The third and final reason not to use overbroad requests for emails is that it makes hack government employees look sympathetic. You might feel like a righteous justice fighter by asking the town clerk in Smyrna to hand over 5 years worth of documents, but what you’ve really done is give a 60-year-old retiree a bunch of paperwork that she might not even know how to do. Instead of exposing some grand conspiracy, you’re going to give the bums at the newspapers material to write a story about how our brave school workers are just so overwhelmed with record requests that they don’t have time to hang up the gender quiz posters. That, in turn, supports efforts to curtail FOAA.

Lastly, a word on exemptions: Maine’s FOAA includes exemptions, that is, provisions that allow government officials to withhold public records.
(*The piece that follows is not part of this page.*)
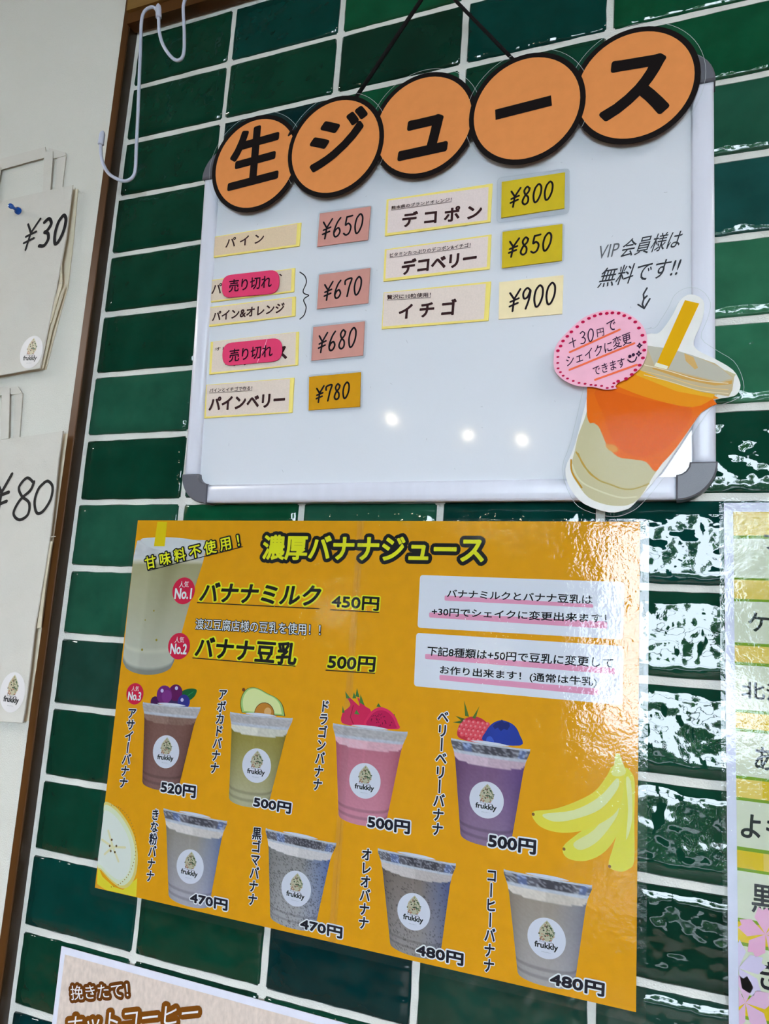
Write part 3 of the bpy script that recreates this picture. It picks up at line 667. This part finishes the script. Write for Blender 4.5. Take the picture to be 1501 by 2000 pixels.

Under the law, officials are required to tell you which exemption they are invoking in each instance in which they’ve withheld a record. Always ask in your request that they identify the exemptions they are claiming in each instance they claim them.

Ultimately, Maine’s FOAA needs to be reformed to prevent bad actors from exploiting weaknesses in the law in order to withhold records from the public. But until that happens: be smart, be civil, be strategic, and be precise. By knowing the letter of the law, and how it works in practice, you’ll be much more likely to get the public records you deserve.